The Ekins weren’t single-handedly responsible for any particular monument, building or organization. Instead, the pair seem to have involved themselves in everything, working together with residents on a countless number of councils, service clubs, societies and charities. It’s part of why local residents still instinctively look for Kirkland Hardware. The couple have become part of the fabric of the city.

Now retired, the Ekins are still downtown, but live in a third floor condominium. Reflecting on his old business on a recent afternoon, Dick, 80, a former city councilman and Kirkland Chamber of Commerce president, leafed through an old scrapbook of the hardware store. Seated next to him at a folding table, his wife Sandy was busy organizing a friend’s collection of stamps. She ran the store from the back, keeping the books until they hired a helper and bought a computer.

“It was done out of a shoebox, really,” she said.

Sandy, 77, also served as president for the local Rotary Club chapter, the first of several women to lead the service organization for business leaders. With their combined involvement in community service and business, the two made a formidable pair.

The couple first met at the University of Washington in 1949 at a fraternity social and were married in 1953. For several years, the Ekins lived in Seattle with Sandy working as a school teacher and Dick as a traveling sales representative for General Electric. But every time Dick visited a retailer, he found himself admiring the store and the town it served. So in 1972, they bought Kirkland Hardware and moved their home to Houghton.

A few decades ago, Kirkland’s downtown had a distinctly different feel. It supported a number of hardware, drug and grocery businesses — even a J.C. Penny’s. The Ekins closest competitor, Bryant’s Hardware, ran a whimsical part-hardware part-electronics emporium.

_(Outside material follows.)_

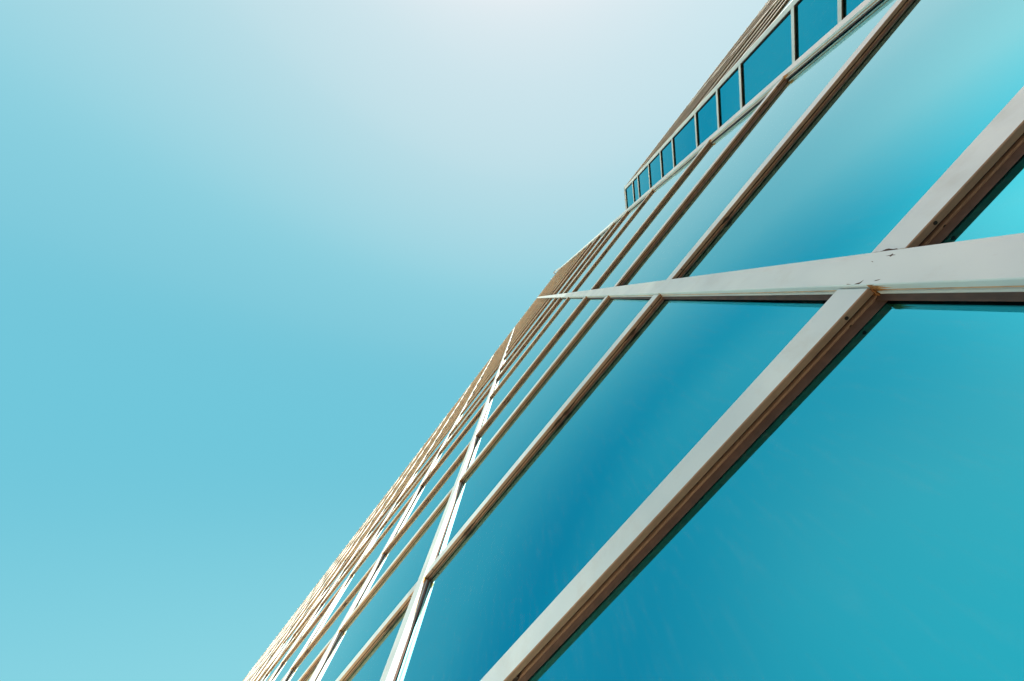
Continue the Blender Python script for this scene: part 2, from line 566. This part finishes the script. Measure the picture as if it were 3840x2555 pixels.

Every summer their store would put on a variety of community barbecues and gardening demonstrations. The traveling summer carnival would set up in a nearby parking lot.

Over time, however, many of the downtown’s businesses succumbed to the changes of a growing Eastside. Building restrictions — imposed to avoid development on the scale of Bellevue — blocked serious expansions in downtown Kirkland. Winning a seat on the City Council in 1985, Dick thought he could help downtown business owners on such issues as parking and economic development, but he often found himself a lone voice.

“Kirkland isn’t a small town anymore,” he said. “Some of our citizens want the town to stay small, but you can’t have that with 4,000 people in downtown on top of you.”

One notable exception was the recruitment of Costco. As a councilman, Dick said the big-box wholesaler would be good for Kirkland in the long run, and he threw his support behind it. Costco built its second store in Kirkland and relocated its headquarters to Totem Lake in 1987 — hence the company’s “Kirkland” label. Costco was headquartered here until 1996.

The couple’s mom and pop store closed during the city’s most recent development surge. The hope had been to keep the business in the family; their son, Randy, had successfully managed it for several years. But the Ekins didn’t own the property. When it was sold to Don Stabbert’s West Water Real Estate Services, Dick said he couldn’t afford a rent increase of nearly 300 percent. Kirkland Hardware’s final location at 424 Kirkland Avenue (which itself was once an Albertson’s supermarket) is now offices for software company Bungee Studios.

These days, Dick and Sandy Ekins spend much of their time making social calls. They recently enjoyed their 55th anniversary with an old high school classmate of Dick’s from Coeur D’Alene, Idaho. And even after years of being such a visible part of the community, they plan to be around for many more.

“We’ve had an extremely enjoyable career,” Dick said. “I’m very happy here.”